April Hours

Two recent roadside artistic interventions between home and village caused some reflection. One – a pair of lost child’s woollen gloves displayed hands up at twigs end – has wit and style. The other hasn’t. Clearly a tall person altered the road sign lettering, or carried a stepladder in their vehicle to do so.

I take stock of activity down on the ponds most days. Delighted to see the water skaters are back. They like to park up on the oval leaves of the water hawthorn, like taxicabs in the rank, waiting to skate away at a moment’s notice across the viscous surface in search of sustenance. Of three pairs of legs each insect has, the middle ones are for rowing while rear and front pairs do the steering. Thick pads of hair repel water, preventing it from sinking while the tips of the steering legs detect tiny vibrations emitted by its even smaller insect prey.

The meadow next to home is slowly filling up with this year’s lambs and unsurprisingly they look a lot happier and healthier as the weather finally perks up. The ewes have been shielding their vulnerable offspring from the deprivations of cold wind and incessant rain. Last week the lambs with their thin fleeces shivering and subdued were seeking shelter with their anxious dams against our garden wall. Our farming neighbours despair at the knock on effects of this wettest of springs.

One long section of our field wall we had rebuilt three years ago. (See ‘A Wall Between Us’ December 2021). That upkeep of that long stretch of meandering stonework is our responsibility, not the farming neighbour’s, so needs keeping a watchful eye on. I’ve plugged gaps in sections by retrieving fallen or buried stones. Here’s a sandstone slab covered in grass and moss dug up and slotted in between the original capstones, well encrusted with colonising lichen.

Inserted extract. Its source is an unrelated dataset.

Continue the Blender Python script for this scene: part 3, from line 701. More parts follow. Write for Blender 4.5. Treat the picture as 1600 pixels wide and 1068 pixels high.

Spring is synonymous with blossom of course and I have a special affection for the dense exuberance of mazzard (cherry) blossom that sets its heartlands in the north Devon countryside ablaze. Here at home I admire the delicate display our eight years old damson gives out. A robust small tree, it grows surprisingly well considering the exposed location. This variety, Shropshire prune, reminds me of the many damsons that will now be blooming en masse in the Lyth valley, south Lakeland.

If I were a flying insect in our garden though – like this red tailed bumblebee – my blossom favourite would have to be the Skimmia under the kitchen window. This bush’s powerfully enticing aroma gets a host of bees and flies of all types topped up on nectar.

Impressed that the apple mint, planted in error free of its containing pot years back is now escaping garden confinement through fencing into the field beyond. Our neighbours’ Texel tups spend the summer grazing here so they will surely sample it. Mutton and mint. The perfect combo.

The inclement weather has delayed first cutting of garden grass this year. April 16th proved dry, calm and sunny enough to risk firing up the mower to do the first trim.

Looking like dead slugs, the half dozen or so black faeces spied on the lower grass area tells me the hedgehog –in- residence is no longer hibernating but is up and about again in the evenings.

 The satisfaction of doing the first mow is to frame the garden’s features – beds, orchard, meadow, ponds, copses, paths et al. The smaller birds, like dunnock and robin seem to appreciate that a slightly shorter sward is easier to quarter in search of worms and insects. The garden now looks refreshed and whole. With more sunshine bathing it in golden light at day’s end our patch presents as near perfect a scene as one could wish for at this turning point in the year.